Wednesday 5 October 2016

What Jesus Meant

MATTHEW 5:17
17 Think not that I am come to destroy the law, or the prophets: I am not come to destroy, but to fulfil.

Saying, "the law, or the prophets" was virtually another way of saying, "The Old Testament Scriptures".

It doesn't mean that any and every point of law which you could cite at random, which Moses commanded Israel, was always meant to apply literally and unequivocally to everyone anywhere for all time until the literal end of the world! Because if it did mean that, then Jesus' own commentary about the Law has failed (because it hasn't been possible logistically to keep most of the Law since the altar and Levitical priesthood were destroyed in around AD70).

It just meant Jesus wasn't flat ignoring the Old Testament Scriptures.

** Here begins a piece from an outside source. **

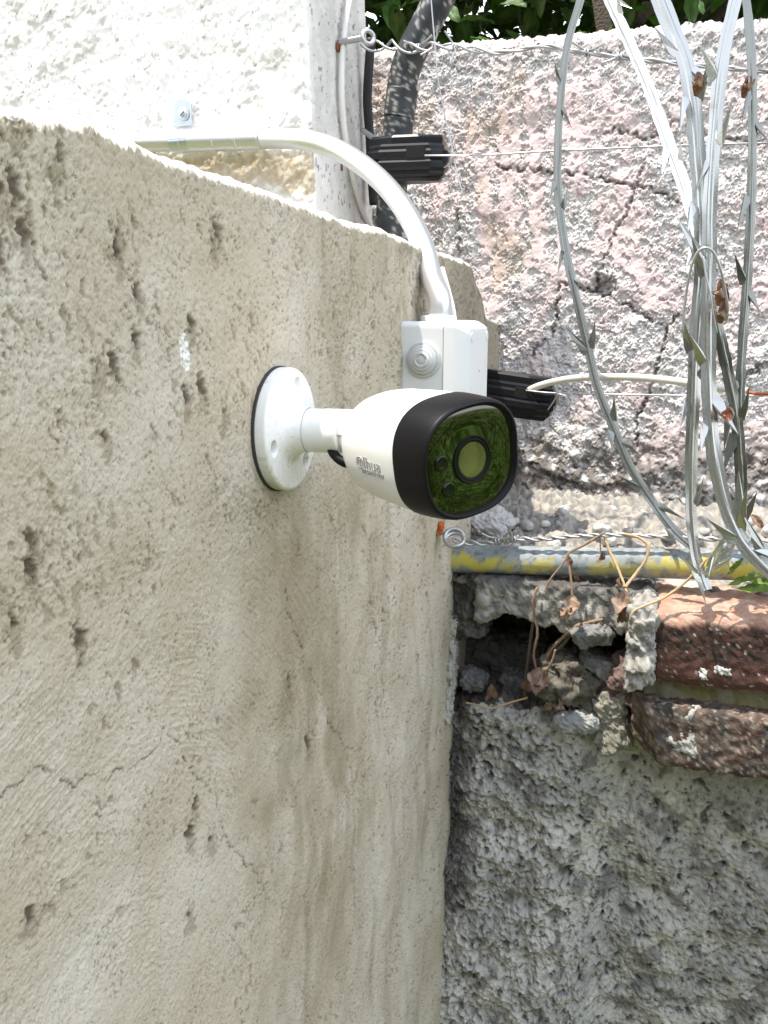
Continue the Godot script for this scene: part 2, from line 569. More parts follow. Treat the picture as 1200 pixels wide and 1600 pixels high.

He wasn't acting completely independently of them. Wasn't running roughshod over them. Rather, He was in full compliance with its requirements, and was fulfilling its predictions.

The Pharisees, on the other hand, and other religious groups in Israel, were notorious for twisting the meaning of Scripture to suit their own ends - yet hypocritically claimed to be the defenders of the Scriptures! and hoped to take prime place in the Kingdom of God. Jesus warned that attitude towards God's Word wouldn't cut it!

We should all receive the Word of God with meekness - and teach others to. But that doesn't mean there weren't to come changes in what God requires. Of course there were - God Himself instituted those changes, in Jesus Himself, on the cross - and Jesus spoke of this.

He said, "This is the new testament in my blood."

He gave the apostles a new program, "Go ye into all the world and teach all nations".

He said the time was coming and now is when the true worshipers would no longer go up to Jerusalem to worship, as had been required by the Law, but would instead worship in spirit and in truth. That was something new! And He said it is the Father Himself who sought this kind of worshiper.

Jesus did introduce something new and better - but in the process of introducing it, He never broke a single point of the Law - this was the exact outcome predicted by the Law (the first five books) and by the Prophets.

There were predictions found both within the first five books, and within the Prophets, which predicted this new day. What Jesus accomplished fulfilled that - Jesus wasn't introducing something unrelated. Any commandments in the Old Testament, Jesus was never in breach of it.

Although we who believe are not obligated to Moses' commandments literally and unequivocally, our experience of salvation in Jesus upholds the Law and Prophets by showing that everything God promised came true.

Our new lifestyle which the Holy Spirit empowers us to live also carries-out the Divine nature, and all of the ethics and morals which had been illustrated and taught by the Law and Prophets.

But it doesn't mean we are literally and unequivocally obligated to Moses' commandments to the ancient Jews. We're not. That's not what Jesus meant. The Apostles placed no such requirement on Gentile believers - and they knew what Jesus wanted.